Dataset content:
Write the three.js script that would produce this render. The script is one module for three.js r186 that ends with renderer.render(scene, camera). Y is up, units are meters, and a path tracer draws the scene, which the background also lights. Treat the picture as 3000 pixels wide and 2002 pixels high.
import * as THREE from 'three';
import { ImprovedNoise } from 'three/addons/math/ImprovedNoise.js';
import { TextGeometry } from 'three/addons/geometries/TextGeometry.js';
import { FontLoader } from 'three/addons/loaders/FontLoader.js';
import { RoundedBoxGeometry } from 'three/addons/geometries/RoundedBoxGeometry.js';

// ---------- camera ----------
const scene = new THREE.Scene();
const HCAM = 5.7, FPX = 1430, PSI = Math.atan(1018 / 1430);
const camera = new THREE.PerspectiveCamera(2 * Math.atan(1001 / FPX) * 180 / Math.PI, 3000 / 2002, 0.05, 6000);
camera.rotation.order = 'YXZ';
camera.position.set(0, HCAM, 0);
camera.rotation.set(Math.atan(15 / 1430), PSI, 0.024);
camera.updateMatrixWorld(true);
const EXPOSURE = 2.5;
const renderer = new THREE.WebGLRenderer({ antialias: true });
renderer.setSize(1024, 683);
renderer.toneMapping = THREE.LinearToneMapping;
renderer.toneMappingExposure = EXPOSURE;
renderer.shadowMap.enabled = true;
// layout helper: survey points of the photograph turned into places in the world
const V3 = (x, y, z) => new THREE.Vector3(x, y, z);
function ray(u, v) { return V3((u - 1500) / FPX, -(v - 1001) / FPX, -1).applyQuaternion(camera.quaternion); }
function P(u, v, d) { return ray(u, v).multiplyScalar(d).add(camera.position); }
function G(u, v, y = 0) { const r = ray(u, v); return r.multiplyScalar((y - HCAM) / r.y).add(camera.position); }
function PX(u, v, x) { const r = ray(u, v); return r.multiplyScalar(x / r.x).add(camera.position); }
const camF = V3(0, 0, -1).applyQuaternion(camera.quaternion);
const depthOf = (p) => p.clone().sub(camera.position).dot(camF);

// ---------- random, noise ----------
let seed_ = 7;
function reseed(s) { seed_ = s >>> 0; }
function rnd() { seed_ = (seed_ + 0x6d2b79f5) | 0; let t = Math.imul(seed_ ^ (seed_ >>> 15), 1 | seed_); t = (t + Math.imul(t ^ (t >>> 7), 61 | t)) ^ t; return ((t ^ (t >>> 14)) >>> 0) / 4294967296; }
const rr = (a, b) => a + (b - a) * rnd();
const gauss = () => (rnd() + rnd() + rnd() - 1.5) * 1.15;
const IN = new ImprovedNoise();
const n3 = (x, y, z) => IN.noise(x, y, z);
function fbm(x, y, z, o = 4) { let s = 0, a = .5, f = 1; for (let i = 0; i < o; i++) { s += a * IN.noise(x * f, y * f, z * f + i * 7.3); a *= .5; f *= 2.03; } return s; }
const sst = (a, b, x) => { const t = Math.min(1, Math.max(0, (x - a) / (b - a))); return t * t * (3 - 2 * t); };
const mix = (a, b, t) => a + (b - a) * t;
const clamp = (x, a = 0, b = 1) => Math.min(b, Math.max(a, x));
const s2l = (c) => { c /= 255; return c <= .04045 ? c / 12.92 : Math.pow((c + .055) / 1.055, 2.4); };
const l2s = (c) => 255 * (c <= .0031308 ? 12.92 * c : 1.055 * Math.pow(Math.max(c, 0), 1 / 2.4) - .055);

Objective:
Exactly as they stand, set down the lines from the top of the data through the line with "const depthOf = (p)".

Exercise result:
Write the three.js script that would produce this render. The script is one module for three.js r186 that ends with renderer.render(scene, camera). Y is up, units are meters, and a path tracer draws the scene, which the background also lights. Treat the picture as 3000 pixels wide and 2002 pixels high.
import * as THREE from 'three';
import { ImprovedNoise } from 'three/addons/math/ImprovedNoise.js';
import { TextGeometry } from 'three/addons/geometries/TextGeometry.js';
import { FontLoader } from 'three/addons/loaders/FontLoader.js';
import { RoundedBoxGeometry } from 'three/addons/geometries/RoundedBoxGeometry.js';

// ---------- camera ----------
const scene = new THREE.Scene();
const HCAM = 5.7, FPX = 1430, PSI = Math.atan(1018 / 1430);
const camera = new THREE.PerspectiveCamera(2 * Math.atan(1001 / FPX) * 180 / Math.PI, 3000 / 2002, 0.05, 6000);
camera.rotation.order = 'YXZ';
camera.position.set(0, HCAM, 0);
camera.rotation.set(Math.atan(15 / 1430), PSI, 0.024);
camera.updateMatrixWorld(true);
const EXPOSURE = 2.5;
const renderer = new THREE.WebGLRenderer({ antialias: true });
renderer.setSize(1024, 683);
renderer.toneMapping = THREE.LinearToneMapping;
renderer.toneMappingExposure = EXPOSURE;
renderer.shadowMap.enabled = true;
// layout helper: survey points of the photograph turned into places in the world
const V3 = (x, y, z) => new THREE.Vector3(x, y, z);
function ray(u, v) { return V3((u - 1500) / FPX, -(v - 1001) / FPX, -1).applyQuaternion(camera.quaternion); }
function P(u, v, d) { return ray(u, v).multiplyScalar(d).add(camera.position); }
function G(u, v, y = 0) { const r = ray(u, v); return r.multiplyScalar((y - HCAM) / r.y).add(camera.position); }
function PX(u, v, x) { const r = ray(u, v); return r.multiplyScalar(x / r.x).add(camera.position); }
const camF = V3(0, 0, -1).applyQuaternion(camera.quaternion);
const depthOf = (p) => p.clone().sub(camera.position).dot(camF);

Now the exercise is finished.